Cette ordonnance est au tout début de son parcours. Selon Caroline Sägesser, “on peut s’attendre à certaines réticences une fois que le texte sera voté et que la réalité des choses s’imposera aux protagonistes”. Cependant, à l’instar de la religion protestante, des réticences ne sont pas à attendre de toutes les communautés.
Malheureusement, nous n’avons pas réussi à entrer en contact avec les représentants du culte musulman. Le président de l’Exécutif musulman belge (EMB), Mehmet Ütsün, a cependant exprimé son mécontentement dans la presse flamande. Il a déclaré au Standaard que l’EMB ne souhaitait plus percevoir les subsides de l’État : “Nous en avons marre de l’ingérence politique”. À voir si c’est l’obligation de la présence de femmes qui pousse l’EMB à se détacher du financement de l’État.
Quoi d’autre dans cette ordonnance?
Actuellement, tous les cultes à Bruxelles ne dépendent pas des mêmes niveaux de pouvoir. En effet, les religions plus anciennement reconnues par l’État belge sont financées par les communes. C’est le cas des religions catholique, protestante, anglicane et juive. En ce qui concerne les cultes plus récemment reconnus par l’État, à savoir les religions musulmane et orthodoxe, le financement est assuré par la Région de Bruxelles. Cette inégalité de traitement a poussé le Parlement bruxellois à unifier la situation.

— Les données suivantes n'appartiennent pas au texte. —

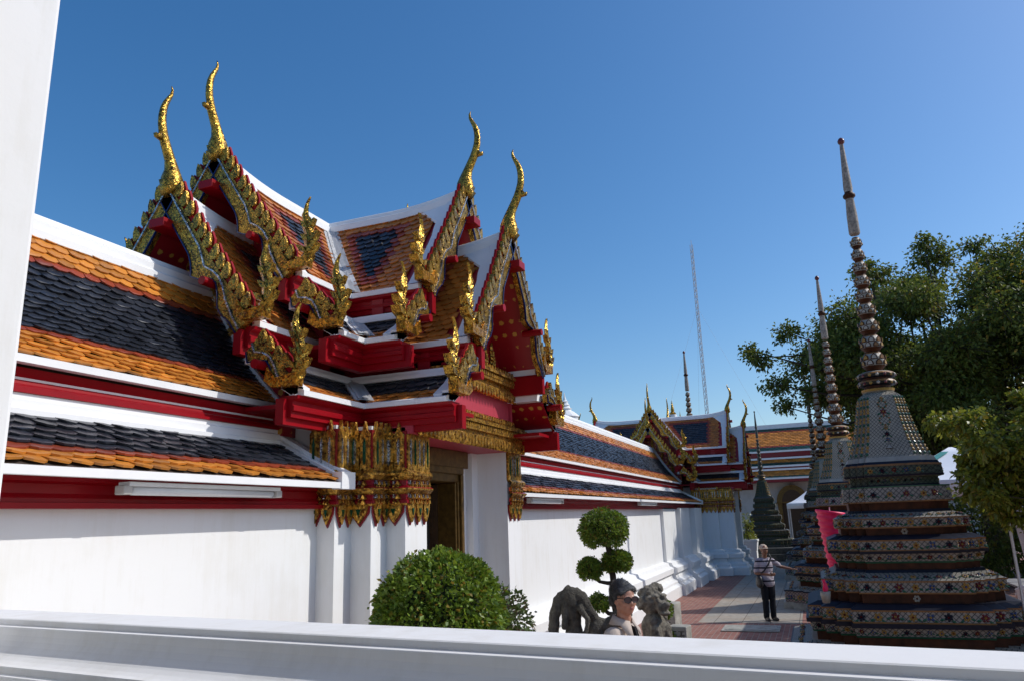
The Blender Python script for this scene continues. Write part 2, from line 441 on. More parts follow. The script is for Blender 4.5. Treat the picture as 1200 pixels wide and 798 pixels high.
# ------------------------------------------------------------------ gate
W1, W2 = 1.13, 1.66           # half widths of the upper roof and of the skirt roof
ZA, ZE = 6.48, 5.05           # upper roof: top and eave (inner tier)
ZS0, ZS1 = 4.67, 4.34         # skirt roof: top and eave
TIER = -.70                   # drop of the outer tier
def leafprism(mb, pts, y0, y1, mi=0):
    """pts in (w, z); y0..y1 along the arm (outward is -y)"""
    mb.prism(pts, lambda p, k: (p[0], -(y1 if k == 0 else y0), p[1]), mi)
def flame(mb, cx, z0, h, w, y, thick, lean, mi=0, nb=5, mirror=1):
    """serrated flame finial standing in the gable plane"""
    st = []
    K = 26
    for k in range(K + 1):
        s = k / K
        c = lean * (.10 * math.sin(s * 5.2) + .22 * s * s - .05 * s)
        env = (.5 + .9 * s * (1 - s)) * (1 - s) ** .55 if s < 1 else 0
        ph = (s * nb) % 1
        saw = .70 + .38 * ph
        wl = w * env * saw; ph2 = (s * nb + .5) % 1
        wr = w * env * (.70 + .38 * ph2)
        st.append((cx + mirror * c * h, z0 + s * h, wl, wr, thick * (1 - .75 * s) * (.75 + .35 * ph)))
    rings = []
    for x, z, wl, wr, th in st:
        rings.append([(x - wl, -y, z), (x - wl * .35, -y - th * .8, z), (x, -y - th * .45, z - .004), (x + wr * .4, -y - th, z), (x + wr, -y, z + .0), (x + wr * .4, -y + th, z), (x, -y + th * .45, z), (x - wl * .35, -y + th * .8, z)])
    mb.loft(rings, True, mi, True)
    # leaflets up the front
    for k in range(4):
        s = .06 + k * .16
        i = int(s * K); x, z, wl, wr, th = st[i]
        for sg in (-1, 1):
            ww = (wl if sg < 0 else wr)
            mb.prism([(x, z), (x + sg * ww * .9, z + .03), (x + sg * ww * 1.35, z + .15 * h * .9), (x + sg * ww * .5, z + .1 * h)], lambda p, q: (p[0], -y - (th * .9 if q == 0 else -th * .9), p[1]), mi)
def chofa(mb, y, z, s=1.0):
    """slender bird-headed gable finial rising from the ridge end; y outward"""
    path = [(-.10, -.12, .035, .03), (-.02, -.07, .075, .07), (.02, .02, .105, .10), (.03, .12, .10, .09), (.04, .22, .072, .06), (.075, .32, .055, .046), (.125, .42, .052, .042), (.17, .51, .05, .04), (.20, .60, .046, .036),
            (.225, .70, .043, .033), (.232, .80, .040, .030), (.222, .90, .036, .027), (.195, .99, .030, .023), (.155, 1.07, .024, .019), (.125, 1.13, .018, .014), (.118, 1.19, .012, .010), (.135, 1.235, .004, .004)]
    rings = []
    for i, (o, h, a, b) in enumerate(path):
        p0 = path[max(i - 1, 0)]; p1 = path[min(i + 1, len(path) - 1)]
        t = Vector((0, p1[0] - p0[0], p1[1] - p0[1])).normalized(); nn = Vector((0, t.z, -t.y))
        c = Vector((0, o * s, h * s))
        a *= 1.2; b *= 1.25
        rings.append([Vector((0, -(y), z)) + Vector((math.sin(2 * PI * k / 10) * b * s, -(c.y + nn.y * math.cos(2 * PI * k / 10) * a * s), c.z + nn.z * math.cos(2 * PI * k / 10) * a * s)) for k in range(10)])
    mb.loft(rings, True, 0, True)
    # beak, crest and base leaves
    bk = [(.20, .50), (.30, .515), (.315, .555), (.285, .545), (.27, .575), (.22, .60)]
    mb.prism([(a * s, b * s) for a, b in bk], lambda p, k: ((-.025 if k else .025) * s, -(y + p[0]), z + p[1]))
    bl = [(.06, -.14), (.16, -.02), (.13, .02), (.15, .07), (.10, .10), (.0, -.02)]
    mb.prism([(a * s, b * s) for a, b in bl], lambda p, k: ((-.07 if k else .07) * s, -(y + p[0]), z + p[1]))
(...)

Dans ce projet d’ordonnance, tous les lieux de culte bruxellois reconnus seront financés par la Région.
Le financement
Aujourd’hui, l’État couvre sans limite le déficit des lieux de cultes. Par contre, avec cette réforme, un plafond serait fixé à 30% des dépenses du culte. Si certains établissements souhaitent s’associer, ce plafond pourrait monter à 40%. La solidarité deviendrait alors un facteur important.
Ainsi, le législateur souhaite pousser les cultes à l’autofinancement, à mieux gérer leurs dépenses, tout en limitant l’intervention de l’État.